• **WHAT IS BEING ASKED**: Copy each line where the word "part" occurs.

(Scripts that build scenes)
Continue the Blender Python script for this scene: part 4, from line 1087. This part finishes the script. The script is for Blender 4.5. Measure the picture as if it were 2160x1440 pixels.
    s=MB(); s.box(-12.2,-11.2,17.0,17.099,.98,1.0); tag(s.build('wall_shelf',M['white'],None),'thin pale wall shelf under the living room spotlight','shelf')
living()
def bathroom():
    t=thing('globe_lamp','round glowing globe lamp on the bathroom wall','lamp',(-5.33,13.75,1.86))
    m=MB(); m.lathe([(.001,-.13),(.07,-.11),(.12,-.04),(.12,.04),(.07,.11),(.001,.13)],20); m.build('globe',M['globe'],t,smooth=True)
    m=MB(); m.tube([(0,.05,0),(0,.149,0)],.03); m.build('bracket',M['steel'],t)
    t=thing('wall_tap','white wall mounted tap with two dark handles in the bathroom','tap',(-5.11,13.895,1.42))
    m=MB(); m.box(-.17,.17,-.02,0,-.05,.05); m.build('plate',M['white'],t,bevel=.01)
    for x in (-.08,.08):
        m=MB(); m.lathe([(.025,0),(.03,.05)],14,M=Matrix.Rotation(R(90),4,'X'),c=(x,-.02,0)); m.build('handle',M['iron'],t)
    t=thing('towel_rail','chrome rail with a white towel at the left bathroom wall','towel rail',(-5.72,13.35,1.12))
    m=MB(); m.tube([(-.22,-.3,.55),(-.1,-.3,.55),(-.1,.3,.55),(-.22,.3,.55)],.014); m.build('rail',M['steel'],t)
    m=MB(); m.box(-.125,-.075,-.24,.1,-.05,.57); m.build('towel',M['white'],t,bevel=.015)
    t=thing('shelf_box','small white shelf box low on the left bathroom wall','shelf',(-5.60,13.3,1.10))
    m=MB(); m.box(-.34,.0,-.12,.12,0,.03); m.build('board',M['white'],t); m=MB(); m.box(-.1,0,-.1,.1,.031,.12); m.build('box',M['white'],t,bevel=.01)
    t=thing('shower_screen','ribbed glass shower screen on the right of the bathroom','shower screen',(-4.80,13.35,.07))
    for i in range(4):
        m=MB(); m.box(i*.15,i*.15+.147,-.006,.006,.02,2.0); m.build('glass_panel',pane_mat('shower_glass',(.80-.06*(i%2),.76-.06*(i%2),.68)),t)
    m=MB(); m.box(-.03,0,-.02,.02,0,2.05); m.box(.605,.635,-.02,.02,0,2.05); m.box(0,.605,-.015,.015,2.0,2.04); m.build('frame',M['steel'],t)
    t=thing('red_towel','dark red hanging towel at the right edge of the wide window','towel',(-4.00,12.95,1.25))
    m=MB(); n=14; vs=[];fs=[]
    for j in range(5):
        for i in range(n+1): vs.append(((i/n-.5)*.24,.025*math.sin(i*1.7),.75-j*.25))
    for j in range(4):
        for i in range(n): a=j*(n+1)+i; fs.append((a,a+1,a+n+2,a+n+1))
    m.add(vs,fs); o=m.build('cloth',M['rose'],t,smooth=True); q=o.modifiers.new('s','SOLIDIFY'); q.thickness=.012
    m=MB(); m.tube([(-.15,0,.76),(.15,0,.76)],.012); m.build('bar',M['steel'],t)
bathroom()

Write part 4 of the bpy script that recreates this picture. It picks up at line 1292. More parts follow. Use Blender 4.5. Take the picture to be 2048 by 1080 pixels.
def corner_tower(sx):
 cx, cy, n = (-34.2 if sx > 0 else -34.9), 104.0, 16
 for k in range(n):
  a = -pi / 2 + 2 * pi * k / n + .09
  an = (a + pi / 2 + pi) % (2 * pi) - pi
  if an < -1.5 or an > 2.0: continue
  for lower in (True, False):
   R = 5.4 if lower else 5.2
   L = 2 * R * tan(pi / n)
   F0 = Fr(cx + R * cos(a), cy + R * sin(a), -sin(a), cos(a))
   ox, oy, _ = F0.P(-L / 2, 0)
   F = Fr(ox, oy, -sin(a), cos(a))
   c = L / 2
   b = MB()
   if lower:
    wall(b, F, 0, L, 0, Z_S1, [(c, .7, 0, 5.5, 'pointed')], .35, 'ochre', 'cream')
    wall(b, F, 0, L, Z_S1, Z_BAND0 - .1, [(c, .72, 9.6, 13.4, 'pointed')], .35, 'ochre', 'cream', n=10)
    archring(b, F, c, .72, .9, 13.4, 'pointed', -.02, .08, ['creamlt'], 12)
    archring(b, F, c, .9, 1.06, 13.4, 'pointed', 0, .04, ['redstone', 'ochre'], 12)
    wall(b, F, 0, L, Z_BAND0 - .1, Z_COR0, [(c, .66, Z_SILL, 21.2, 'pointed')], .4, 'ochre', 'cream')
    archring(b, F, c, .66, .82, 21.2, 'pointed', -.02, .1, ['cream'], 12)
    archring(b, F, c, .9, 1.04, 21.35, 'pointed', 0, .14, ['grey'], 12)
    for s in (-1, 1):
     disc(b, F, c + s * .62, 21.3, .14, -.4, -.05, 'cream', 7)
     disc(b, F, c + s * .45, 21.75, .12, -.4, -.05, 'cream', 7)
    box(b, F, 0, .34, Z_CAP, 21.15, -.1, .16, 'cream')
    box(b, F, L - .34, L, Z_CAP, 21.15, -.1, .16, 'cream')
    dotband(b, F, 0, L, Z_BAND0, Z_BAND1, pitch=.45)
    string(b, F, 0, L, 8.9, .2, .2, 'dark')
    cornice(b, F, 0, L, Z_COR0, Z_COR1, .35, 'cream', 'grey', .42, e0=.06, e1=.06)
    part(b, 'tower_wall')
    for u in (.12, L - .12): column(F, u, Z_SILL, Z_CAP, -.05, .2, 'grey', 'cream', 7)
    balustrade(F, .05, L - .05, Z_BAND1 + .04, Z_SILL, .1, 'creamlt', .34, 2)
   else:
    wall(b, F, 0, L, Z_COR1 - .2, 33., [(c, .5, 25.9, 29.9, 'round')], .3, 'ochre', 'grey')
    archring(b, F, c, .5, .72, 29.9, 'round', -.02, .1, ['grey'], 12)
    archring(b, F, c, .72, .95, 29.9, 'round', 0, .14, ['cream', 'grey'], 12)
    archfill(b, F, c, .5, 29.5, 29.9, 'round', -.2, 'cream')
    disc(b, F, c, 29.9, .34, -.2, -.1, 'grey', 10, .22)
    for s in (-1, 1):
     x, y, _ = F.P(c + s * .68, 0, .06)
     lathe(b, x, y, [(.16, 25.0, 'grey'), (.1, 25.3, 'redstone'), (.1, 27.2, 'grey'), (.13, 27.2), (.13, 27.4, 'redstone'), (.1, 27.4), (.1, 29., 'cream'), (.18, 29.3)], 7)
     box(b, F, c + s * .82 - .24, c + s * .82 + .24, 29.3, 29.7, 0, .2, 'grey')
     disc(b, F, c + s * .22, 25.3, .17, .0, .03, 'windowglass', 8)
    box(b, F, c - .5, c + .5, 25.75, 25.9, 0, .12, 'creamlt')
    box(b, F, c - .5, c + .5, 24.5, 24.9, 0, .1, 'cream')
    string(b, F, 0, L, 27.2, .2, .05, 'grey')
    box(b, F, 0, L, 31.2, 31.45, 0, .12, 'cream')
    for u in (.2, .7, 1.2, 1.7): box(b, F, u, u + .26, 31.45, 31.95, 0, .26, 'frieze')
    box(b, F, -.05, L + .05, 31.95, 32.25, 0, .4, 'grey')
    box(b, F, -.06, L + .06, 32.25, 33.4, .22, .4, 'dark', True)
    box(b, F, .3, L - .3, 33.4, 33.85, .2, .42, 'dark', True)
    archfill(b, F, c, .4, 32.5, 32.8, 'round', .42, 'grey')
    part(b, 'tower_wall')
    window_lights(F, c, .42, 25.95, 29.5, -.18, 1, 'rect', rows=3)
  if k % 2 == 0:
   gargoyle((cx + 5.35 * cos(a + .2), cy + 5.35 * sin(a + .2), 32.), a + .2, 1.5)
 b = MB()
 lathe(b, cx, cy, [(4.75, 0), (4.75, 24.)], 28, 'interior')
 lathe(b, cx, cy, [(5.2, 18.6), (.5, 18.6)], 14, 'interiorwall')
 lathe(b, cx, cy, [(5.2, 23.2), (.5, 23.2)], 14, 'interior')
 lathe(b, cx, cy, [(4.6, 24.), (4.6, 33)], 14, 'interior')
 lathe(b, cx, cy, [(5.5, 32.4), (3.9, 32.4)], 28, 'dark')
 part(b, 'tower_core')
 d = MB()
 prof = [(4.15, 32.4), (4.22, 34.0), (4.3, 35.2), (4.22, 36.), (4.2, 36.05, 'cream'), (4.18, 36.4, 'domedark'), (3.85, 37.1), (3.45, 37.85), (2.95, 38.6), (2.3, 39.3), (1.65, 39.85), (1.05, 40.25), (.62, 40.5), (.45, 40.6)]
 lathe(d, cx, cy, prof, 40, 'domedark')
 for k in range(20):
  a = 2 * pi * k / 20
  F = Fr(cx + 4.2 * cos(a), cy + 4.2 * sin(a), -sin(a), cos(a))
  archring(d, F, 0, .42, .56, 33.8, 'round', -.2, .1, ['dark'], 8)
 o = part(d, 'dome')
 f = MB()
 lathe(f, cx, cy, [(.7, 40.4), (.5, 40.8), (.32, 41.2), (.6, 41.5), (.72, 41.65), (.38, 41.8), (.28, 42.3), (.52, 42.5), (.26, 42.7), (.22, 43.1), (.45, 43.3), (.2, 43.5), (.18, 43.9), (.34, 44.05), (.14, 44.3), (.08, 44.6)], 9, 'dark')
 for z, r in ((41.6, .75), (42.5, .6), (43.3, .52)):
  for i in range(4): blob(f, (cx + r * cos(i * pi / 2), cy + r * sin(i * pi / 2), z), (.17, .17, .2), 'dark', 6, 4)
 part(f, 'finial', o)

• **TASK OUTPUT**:
Continue the Blender Python script for this scene: part 4, from line 1087. This part finishes the script. The script is for Blender 4.5. Measure the picture as if it were 2160x1440 pixels.
Write part 4 of the bpy script that recreates this picture. It picks up at line 1292. More parts follow. Use Blender 4.5. Take the picture to be 2048 by 1080 pixels.
    part(b, 'tower_wall')
    part(b, 'tower_wall')
 part(b, 'tower_core')
 o = part(d, 'dome')
 part(f, 'finial', o)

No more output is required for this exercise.